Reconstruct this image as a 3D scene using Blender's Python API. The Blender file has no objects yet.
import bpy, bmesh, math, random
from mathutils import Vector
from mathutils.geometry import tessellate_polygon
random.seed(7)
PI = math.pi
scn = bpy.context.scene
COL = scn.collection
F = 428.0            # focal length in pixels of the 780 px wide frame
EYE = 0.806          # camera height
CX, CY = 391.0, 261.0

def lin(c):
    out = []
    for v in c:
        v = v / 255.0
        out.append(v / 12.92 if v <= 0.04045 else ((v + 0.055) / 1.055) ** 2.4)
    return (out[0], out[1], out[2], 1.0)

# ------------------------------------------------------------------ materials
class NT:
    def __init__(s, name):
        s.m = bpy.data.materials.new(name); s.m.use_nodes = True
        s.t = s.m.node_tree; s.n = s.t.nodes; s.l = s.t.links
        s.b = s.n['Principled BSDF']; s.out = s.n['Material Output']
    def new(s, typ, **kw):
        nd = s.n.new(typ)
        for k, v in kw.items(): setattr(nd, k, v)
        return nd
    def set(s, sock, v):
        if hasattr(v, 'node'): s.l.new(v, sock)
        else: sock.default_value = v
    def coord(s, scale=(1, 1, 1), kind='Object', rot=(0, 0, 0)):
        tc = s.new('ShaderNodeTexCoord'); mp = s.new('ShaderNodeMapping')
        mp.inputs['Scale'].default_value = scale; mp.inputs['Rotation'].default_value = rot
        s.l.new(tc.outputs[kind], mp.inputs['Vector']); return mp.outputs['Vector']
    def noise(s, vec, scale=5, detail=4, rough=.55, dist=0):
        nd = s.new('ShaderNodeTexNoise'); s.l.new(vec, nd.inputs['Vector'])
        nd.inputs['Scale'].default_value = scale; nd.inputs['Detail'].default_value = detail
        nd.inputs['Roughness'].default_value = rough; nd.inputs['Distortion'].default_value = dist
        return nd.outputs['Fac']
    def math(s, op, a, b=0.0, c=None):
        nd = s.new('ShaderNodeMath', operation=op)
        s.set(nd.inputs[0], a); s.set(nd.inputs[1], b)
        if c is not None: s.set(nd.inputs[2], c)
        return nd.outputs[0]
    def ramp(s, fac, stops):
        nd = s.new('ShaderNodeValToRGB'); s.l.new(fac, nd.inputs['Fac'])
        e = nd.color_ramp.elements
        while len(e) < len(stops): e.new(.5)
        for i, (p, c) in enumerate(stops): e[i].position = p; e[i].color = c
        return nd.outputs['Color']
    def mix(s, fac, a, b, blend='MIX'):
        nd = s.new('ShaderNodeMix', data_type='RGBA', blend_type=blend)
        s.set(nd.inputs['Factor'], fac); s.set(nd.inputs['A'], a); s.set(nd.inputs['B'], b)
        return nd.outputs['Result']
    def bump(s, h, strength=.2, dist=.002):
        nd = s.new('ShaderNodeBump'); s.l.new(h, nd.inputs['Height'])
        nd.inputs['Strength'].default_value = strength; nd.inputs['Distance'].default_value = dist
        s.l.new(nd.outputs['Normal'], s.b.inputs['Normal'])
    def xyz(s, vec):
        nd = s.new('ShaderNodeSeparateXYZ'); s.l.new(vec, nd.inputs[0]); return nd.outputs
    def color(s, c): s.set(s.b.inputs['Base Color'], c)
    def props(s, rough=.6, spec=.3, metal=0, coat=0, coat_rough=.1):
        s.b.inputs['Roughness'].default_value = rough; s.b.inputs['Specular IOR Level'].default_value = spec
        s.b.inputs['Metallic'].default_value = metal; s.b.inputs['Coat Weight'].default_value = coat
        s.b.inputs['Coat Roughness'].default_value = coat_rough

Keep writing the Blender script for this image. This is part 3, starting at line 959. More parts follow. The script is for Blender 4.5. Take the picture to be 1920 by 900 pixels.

---*---

[Written task]: Return only the lines from the beginning of the material up to and including the line with "return (out[0], out[1], out[2], 1.0)", exactly as written.

[Answer below]:
Reconstruct this image as a 3D scene using Blender's Python API. The Blender file has no objects yet.
import bpy, bmesh, math, random
from mathutils import Vector
from mathutils.geometry import tessellate_polygon
random.seed(7)
PI = math.pi
scn = bpy.context.scene
COL = scn.collection
F = 428.0            # focal length in pixels of the 780 px wide frame
EYE = 0.806          # camera height
CX, CY = 391.0, 261.0

def lin(c):
    out = []
    for v in c:
        v = v / 255.0
        out.append(v / 12.92 if v <= 0.04045 else ((v + 0.055) / 1.055) ** 2.4)
    return (out[0], out[1], out[2], 1.0)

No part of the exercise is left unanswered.